Die im Einzelfall vorzunehmende Einordnung des Vertragsverhältnisses erfolgt primär anhand des Merkmals der persönlichen Abhängigkeit.
aa) Arbeitnehmer und Selbstständige
Rz. 768
Der Gesetzgeber hatte viele Jahre den Begriff des "Arbeitnehmers" nicht definiert. Nach dem Verständnis von Rechtsprechung und Literatur war Arbeitnehmer, wer aufgrund eines privatrechtlichen Vertrages im Dienste eines anderen zur Leistung weisungsgebundener, fremdbestimmter Arbeit in persönlicher Abhängigkeit verpflichtet ist. Diese Grundsätze finden sich seit dem 1.4.2017 in § 611a BGB. Dieser regelt zwar den Arbeitsvertrag bzw. das Arbeitsverhältnis, damit mittelbar aber auch den Arbeitnehmerbegriff. Die bisherigen Kriterien für die Definition des Arbeitnehmers sind damit Gesetz geworden. Inhaltlich hat sich nichts geändert.
Rz. 769
Entscheidendes Abgrenzungskriterium ist der Grad der persönlichen Abhängigkeit. Die wirtschaftliche Abhängigkeit ist hingegen für die Beurteilung des Status regelmäßig nicht von Bedeutung. Ob eine persönliche Abhängigkeit und damit ein Arbeitsverhältnis besteht, beurteilt sich anhand einer wertenden Betrachtung aller Umstände (§ 611a Abs. 1 S. 5 BGB). Besonderes Gewicht hat das Weisungsrecht des Dienstberechtigten. Das Weisungsrecht kann gem. § 611a Abs. 1 S. 2 BGB Inhalt, Durchführung, Zeit und Ort der Tätigkeit betreffen. Andere Kriterien, wie bspw. der Grad der Eingliederung in den Betrieb oder das bestehende bzw. fehlende Unternehmerrisiko sind nur zusätzliche Indizien.

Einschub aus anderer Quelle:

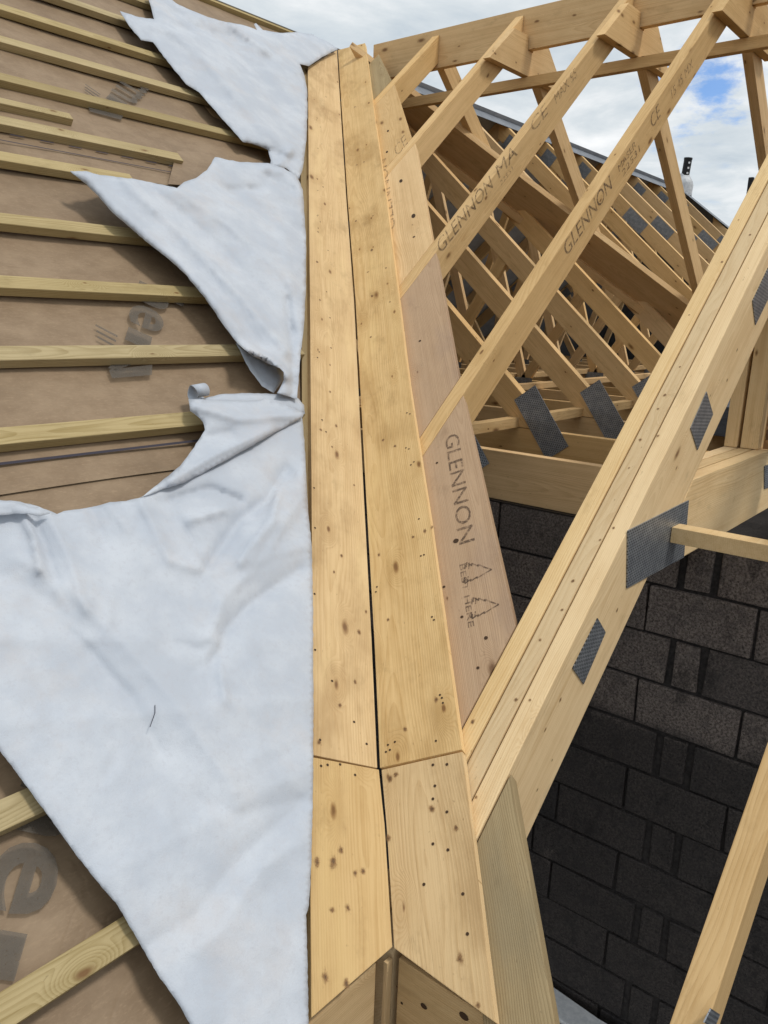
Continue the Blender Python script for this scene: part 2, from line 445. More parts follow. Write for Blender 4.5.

bb) Arbeitnehmerähnliche Personen
Rz. 770
Beschäftigte, die nicht oder nur in geringem Maße weisungsgebunden tätig werden, aber aufgrund ihrer ausschließlichen oder überwiegenden Tätigkeit für ein Unternehmen in besonderer Weise von diesem wirtschaftlich abhängig und ihrer gesamten sozialen Stellung nach einem Arbeitnehmer vergleichbar schutzbedürftig sind, werden als "arbeitnehmerähnliche Personen" bezeichnet. Sie sind Arbeitnehmern in einigen Bereichen des Arbeitsrechts ausdrücklich gleichgestellt (z.B. beim gesetzlichen Urlaubsanspruch), trotzdem aber Selbstständige.
Rz. 771
Ob ein vergleichbares Maß an Schutzbedürftigkeit besteht, muss – wie bei der Arbeitnehmereigenschaft – anhand einer Gesamtwürdigung der Umstände des Einzelfalls unter Berücksichtigung der Verkehrsanschauung ermittelt werden. Eine arbeitnehmerähnliche Schutzbedürftigkeit besteht jedenfalls dann nicht, wenn der Betroffene wesentliche Arbeitgeberfunktionen wahrnimmt. Eine Schutzbedürftigkeit liegt auch dann nicht vor, wenn der Selbstständige seinerseits wie ein Unternehmer eigene Angestellte beschäftigt. Arbeitnehmerähnliche Personen haften nur beschränkt wie Arbeitnehmer, wenn sie wie Arbeitnehmer über die wirtschaftliche Abhängigkeit hinaus in den Betrieb des Auftraggebers eingegliedert sind.